En toda reunión de más de cuatro comensales se acaba hablando de lo mismo últimamente, y no es Cataluña. Alguien ha recibido una advertencia de su casero de que deberá abandonar el piso que habita desde hace un par de lustros porque va a ser vendido por una cifra indecente que no puede ni en sueños permitirse. Alguien conoce a alguien a quien han doblado el precio del alquiler de su residencia de hace décadas, y no se trataba precisamente de una renta antigua. Alguien deberá coger a sus tres niños escolarizados y arraigados en el barrio de moda y largarse a la otra punta de Palma porque el propietario de su vivienda la quiere libre, a la espera de saber si podrá alquilarla por semanas a los turistas, y no ha encontrado nada cerca que pueda afrontar. Alguien vuelve a compartir piso con desconocidos, a su edad. Alguien no puede dormir porque en unas semanas vence su contrato de alquiler y desconoce si se lo renovarán, o le pondrán de patitas en la calle pese a que siempre ha pagado las mensualidades y ha invertido su dinero en mejorar el incierto hogar. Vivir de alquiler en Mallorca supone vivir en precario. Hace unos años era la opción de quienes no deseaban ataduras. Hoy significa susto, y carecer de una mínima seguridad. El verano es la única estación que conoce el recalentado panorama inmobiliario de Mallorca, así en noviembre como en febrero.

Los presupuestos que avanzó la semana pasada la presidenta Francina Armengol y que estos días se están desmenuzando contemplan medidas para ayudar a los más desamparados a acceder a una vivienda (personas con rentas bajísimas, familias en exclusión, jóvenes€), construyendo protección oficial o con subvenciones directas. Menos da una piedra. Sin embargo, los ejemplos del párrafo anterior corresponden a mallorquines que no entran en la categoría de pobres de solemnidad, parados o recién licenciados, y que sufren serias dificultades para encontrar una casa digna. Asalariados que destinan más de la mitad de su sueldo al alquiler, y no es suficiente para vivir tranquilos. ¿Habrá dinero público para ayudar en un futuro a toda esa clase media baja que no va a cumplir los requisitos para acceder al puñado de pisos que sufragarán las instituciones? Yo creo que no. Los particulares no podemos competir con los extranjeros que pagan por un balcón con vistas cien veces lo que vale, y tampoco puede la Administración. Si no va a ayudarnos a todos a pagar los precios desorbitados que pide el mercado inmobiliario, la única alternativa equitativa consistirá en adoptar alguna política valiente.

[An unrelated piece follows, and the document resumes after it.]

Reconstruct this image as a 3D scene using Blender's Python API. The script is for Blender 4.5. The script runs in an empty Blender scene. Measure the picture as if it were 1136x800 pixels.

Hace unos meses, el hoy alcalde de Palma Antoni Noguera por entonces concejal de Urbanismo anunció que se prohibiría en toda la ciudad el alquiler turístico en plurifamiliares, uno de los factores responsables de la expulsión de los residentes de los barrios del centro y litoral. Tras el primer susto por rozar la sacrosanta propiedad privada y la obligada reculada hasta la aprobación de la ley autonómica, no se ha vuelto a hablar claro del asunto. La negación sistemática de las consecuencias de la saturación turística se observó en el Debate de la Comunidad, foro en que no se escuchó ninguna alusión seria a la masificación ni a quienes la sufrimos. Nadie espera de los gobernantes que subvencionen uno por uno a todos los contribuyentes desesperados por un techo, pero sí que miren por todos ellos, y tengan la valentía de pronunciar de una vez la palabra mágica: límites.